The government has partnered with Google South Africa and the UN Children’s Fund (Unicef) in launching the South African version of the Google Online Family Safety Centre.

The website, www.google.co.za/familysafety/, is available via computer or mobile in English, isiZulu and Afrikaans, and aims to assist parents and caregivers in helping their children navigate the internet safely.

It carries advice on keeping families safe online, cyber bullying, safety tips from other parents, as well as a platform for reporting inappropriate online content.

The site forms the first part of the Online Child Safety Campaign, launched by Minister for Women, Children and People with Disabilities Lulu Xingwana in Johannesburg last week.

The second phase of the campaign will see workshops taking place in schools and communities to train parents, teachers and children on how to stay safe online.

Empowering parents and children

Speaking at the launch, Xingwana said social networks were central to the day-to-day lives of many young people, and it was important for parents to have regular, open discussions with their children about their experiences on the internet.

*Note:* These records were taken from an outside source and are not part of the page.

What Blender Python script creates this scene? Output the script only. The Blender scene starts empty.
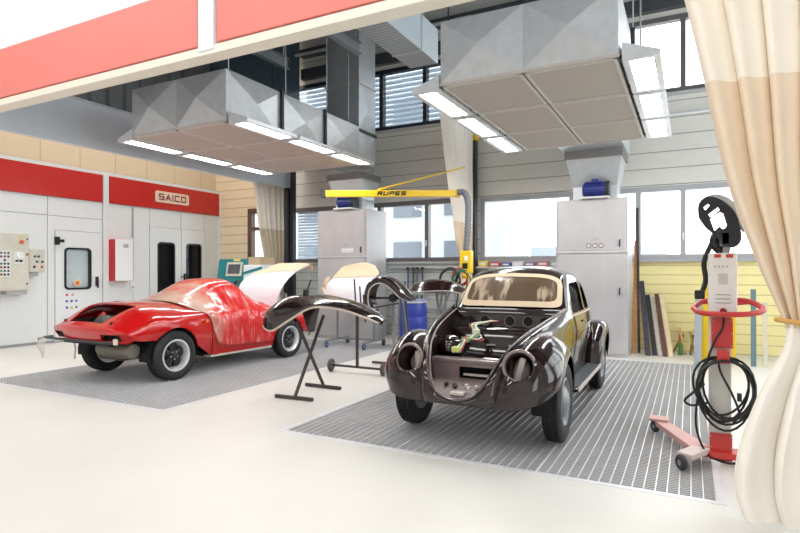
import bpy, bmesh, math, random
from mathutils import Vector, Matrix, noise
random.seed(7)
SC = bpy.context.scene
COL = SC.collection
R = math.radians
def V(*a): return Vector(a)

def lin(c):
    f = lambda v: v/12.92 if v <= .04045 else ((v+.055)/1.055)**2.4
    return tuple(f(v/255.) for v in c)

# ------------------------------------------------------------------ materials
class NT:
    def __init__(s, name):
        s.m = bpy.data.materials.new(name); s.m.use_nodes = True
        s.t = s.m.node_tree; s.t.nodes.clear()
        s.out = s.n('ShaderNodeOutputMaterial')
    def n(s, t, **kw):
        x = s.t.nodes.new(t)
        for k, v in kw.items(): setattr(x, k, v)
        return x
    def l(s, a, b): s.t.links.new(a, b)
    def math(s, op, a, b=None, c=None):
        x = s.n('ShaderNodeMath', operation=op)
        for i, q in enumerate((a, b, c)):
            if q is None: continue
            if isinstance(q, (int, float)): x.inputs[i].default_value = q
            else: s.l(q, x.inputs[i])
        return x.outputs[0]
    def mix(s, f, a, b):
        x = s.n('ShaderNodeMix', data_type='RGBA')
        if isinstance(f, (int, float)): x.inputs[0].default_value = f
        else: s.l(f, x.inputs[0])
        for i, q in ((6, a), (7, b)):
            if isinstance(q, tuple): x.inputs[i].default_value = (*q[:3], 1)
            else: s.l(q, x.inputs[i])
        return x.outputs[2]
    def coords(s):
        tc = s.n('ShaderNodeTexCoord'); sp = s.n('ShaderNodeSeparateXYZ')
        s.l(tc.outputs['Object'], sp.inputs[0]); return tc.outputs['Object'], sp.outputs
    def noise(s, scale=5, detail=4, stretch=None):
        tc = s.n('ShaderNodeTexCoord'); o = tc.outputs['Object']
        if stretch:
            mp = s.n('ShaderNodeMapping'); mp.inputs['Scale'].default_value = stretch
            s.l(o, mp.inputs[0]); o = mp.outputs[0]
        x = s.n('ShaderNodeTexNoise'); x.inputs['Scale'].default_value = scale; x.inputs['Detail'].default_value = detail
        s.l(o, x.inputs['Vector']); return x.outputs[0]
    def ramp(s, f, a, b):
        x = s.n('ShaderNodeMapRange'); x.inputs[1].default_value = a; x.inputs[2].default_value = b
        s.l(f, x.inputs[0]); return x.outputs[0]
    def stripe(s, o, period, width, off=0.):
        f = s.math('FRACT', s.math('MULTIPLY_ADD', o, 1./period, off))
        return s.math('LESS_THAN', f, width/period)
    def bsdf(s, col, rough=.5, metal=0, coat=0, bump=None, bstr=.3, bdist=.01, alpha=None, spec=None, trans=None):
        b = s.n('ShaderNodeBsdfPrincipled')
        for k, q in (('Base Color', col), ('Roughness', rough), ('Metallic', metal), ('Coat Weight', coat), ('Alpha', alpha), ('Specular IOR Level', spec), ('Transmission Weight', trans)):
            if q is None: continue
            if isinstance(q, tuple): b.inputs[k].default_value = (*q[:3], 1)
            elif isinstance(q, (int, float)): b.inputs[k].default_value = q
            else: s.l(q, b.inputs[k])
        b.inputs['Coat Roughness'].default_value = .03
        if bump is not None:
            x = s.n('ShaderNodeBump'); x.inputs['Strength'].default_value = bstr; x.inputs['Distance'].default_value = bdist
            s.l(bump, x.inputs['Height']); s.l(x.outputs[0], b.inputs['Normal'])
        s.l(b.outputs[0], s.out.inputs[0]); s.b = b
        return s.m
MATS = {}
def mat(name, rgb, rough=.5, metal=0, coat=0, var=.06, scale=6, spec=None, bump=0):
    """plain surface with a faint noise in its colour and gloss"""
    if name in MATS: return MATS[name]
    t = NT(name); c = lin(rgb)
    f = t.noise(scale, 5)
    col = t.mix(f, tuple(x*(1-var*2) for x in c), tuple(min(1, x*(1+var*2)) for x in c))
    r = t.math('MULTIPLY_ADD', f, .12, max(0, rough-.06)) if rough > .12 else rough
    MATS[name] = t.bsdf(col, r, metal, coat, f if bump else None, bump or .1, spec=spec)
    return MATS[name]

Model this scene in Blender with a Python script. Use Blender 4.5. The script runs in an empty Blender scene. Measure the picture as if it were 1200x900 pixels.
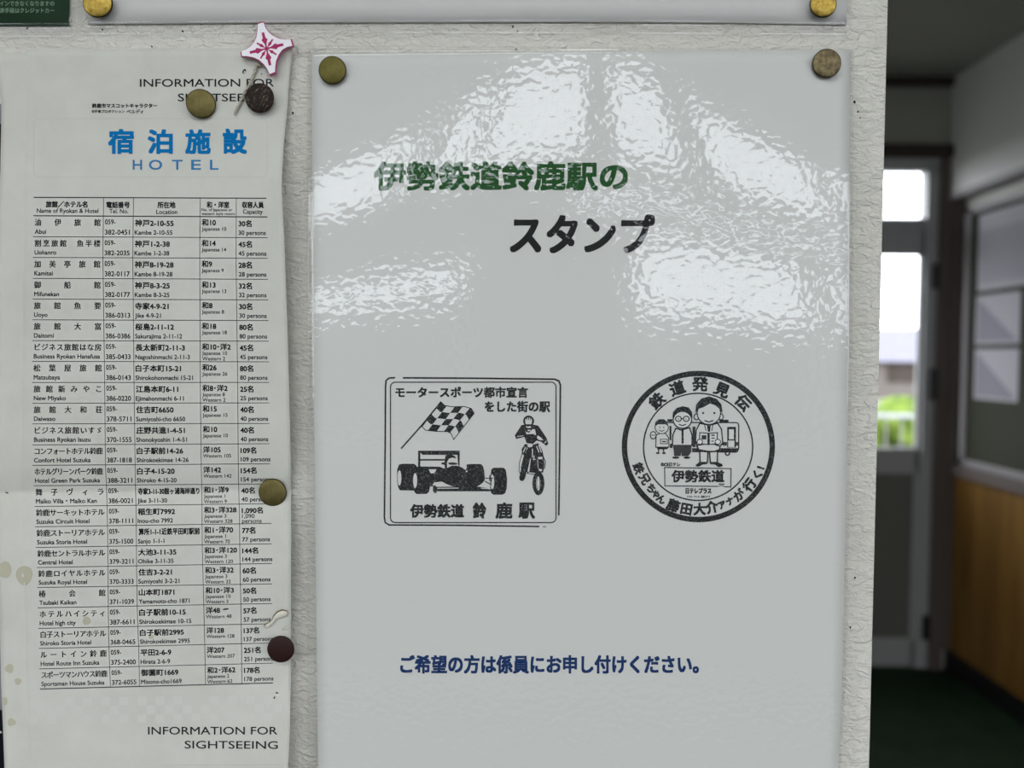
import bpy, bmesh, math, random
from mathutils import Vector, Matrix
from mathutils.geometry import tessellate_polygon
PI = math.pi
random.seed(7)
sc = bpy.context.scene
COL = sc.collection

# ------------------------------------------------------------------ camera
FPX = 950.0                                    # focal length in pixels of the 1200 x 900 frame
CAM = Vector((0.0, -0.318, 1.40))
fwd = Vector((11 / FPX, -33 / FPX, 1)).normalized()        # world +y (the wall's normal) seen in the camera
down = Vector((-240, (FPX * FPX - 2640) / 33.0, FPX)).normalized()
down = (down - fwd * down.dot(fwd)).normalized()
right = down.cross(fwd)


def c2w(v):
    return Vector((v.dot(right), v.dot(fwd), -v.dot(down)))


def ray(px, py):
    return c2w(Vector(((px - 600) / FPX, (py - 450) / FPX, 1.0)))


def onwall(px, py, h=0.0):
    """the point that stands h metres in front of the notice wall"""
    d = ray(px, py)
    return CAM + d * ((-h - CAM.y) / d.y)


cd = bpy.data.cameras.new('camera')
cam = bpy.data.objects.new('camera', cd)
COL.objects.link(cam)
cd.sensor_width = 36.0
cd.lens = FPX / 1200 * 36.0
cd.clip_start = 0.01
cx, cy, cz = c2w(Vector((1, 0, 0))), c2w(Vector((0, -1, 0))), c2w(Vector((0, 0, -1)))
cam.matrix_world = Matrix(((cx.x, cy.x, cz.x, CAM.x), (cx.y, cy.y, cz.y, CAM.y), (cx.z, cy.z, cz.z, CAM.z), (0, 0, 0, 1)))
cd.dof.use_dof = True
cd.dof.focus_distance = 0.316
cd.dof.aperture_fstop = 7.5
sc.camera = cam

# ------------------------------------------------------------------ sky, light, exposure
w = bpy.data.worlds.new('sky')
sc.world = w
w.use_nodes = True
bg = w.node_tree.nodes['Background']
bg.inputs[0].default_value = (0.90, 0.938, 1.0, 1)
bg.inputs[1].default_value = 7.5
sc.view_settings.view_transform = 'Standard'
sc.view_settings.look = 'None'
sc.view_settings.gamma = 1.0
sc.view_settings.use_curve_mapping = False
sc.view_settings.exposure = 0.0
sc.cycles.caustics_reflective = False
sc.cycles.caustics_refractive = False
sc.cycles.sample_clamp_indirect = 6.0

ROOM_L, ROOM_R, ROOM_B, ROOM_F, CEIL = -2.2, 1.95, -2.5, 3.34, 2.64


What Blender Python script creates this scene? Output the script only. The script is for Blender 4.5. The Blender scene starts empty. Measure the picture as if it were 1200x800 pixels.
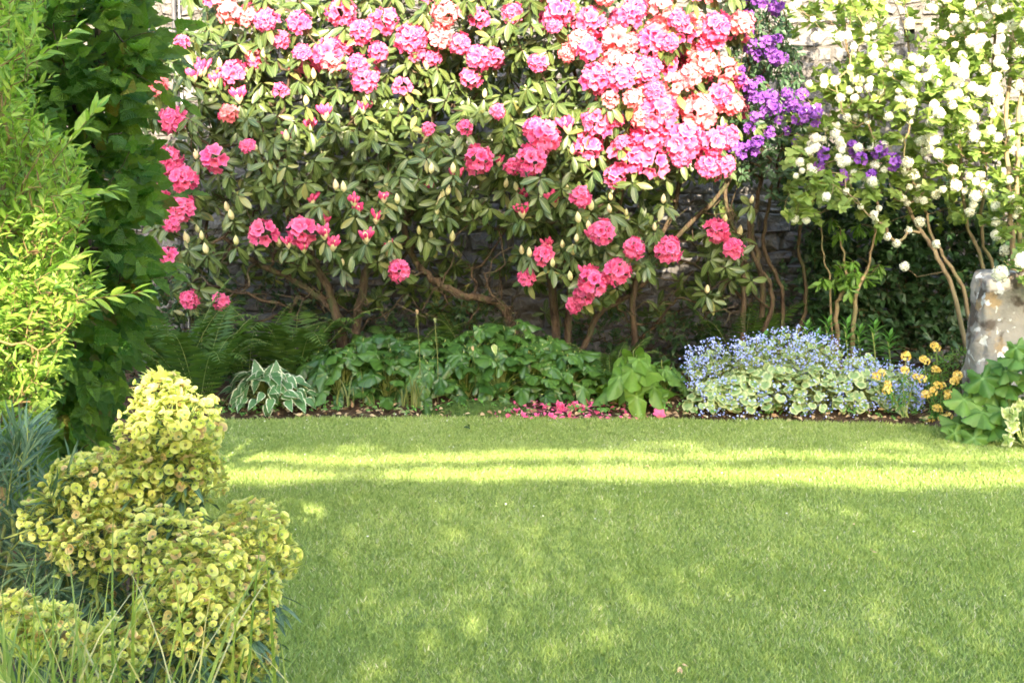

“Even though extensive efforts have been put into protecting children online in other countries, not much work has been done in South Africa and the southern African region,” Xingwana said, adding that the campaign was the first of its kind in the country involving government, the private sector and civil society.

She said parents’ approach should not be to scare children away from technology but rather to empower them with ways in which they can use technology responsibly and protect themselves from possible harm.

Mitigating online risks

Google South Africa policy manager Fortune Mgwili Sibanda said that while the internet played a positive role in education and information, it also enabled some of the worst abuse of children.

“The internet is growing at a [fast] pace and has become a playground for our children,” Sibanda said. “We are trying to mitigate the risks online by educating children on how to stay safe online.

“We can’t block them from accessing the internet, as this may lead to them losing out on education and entertainment.”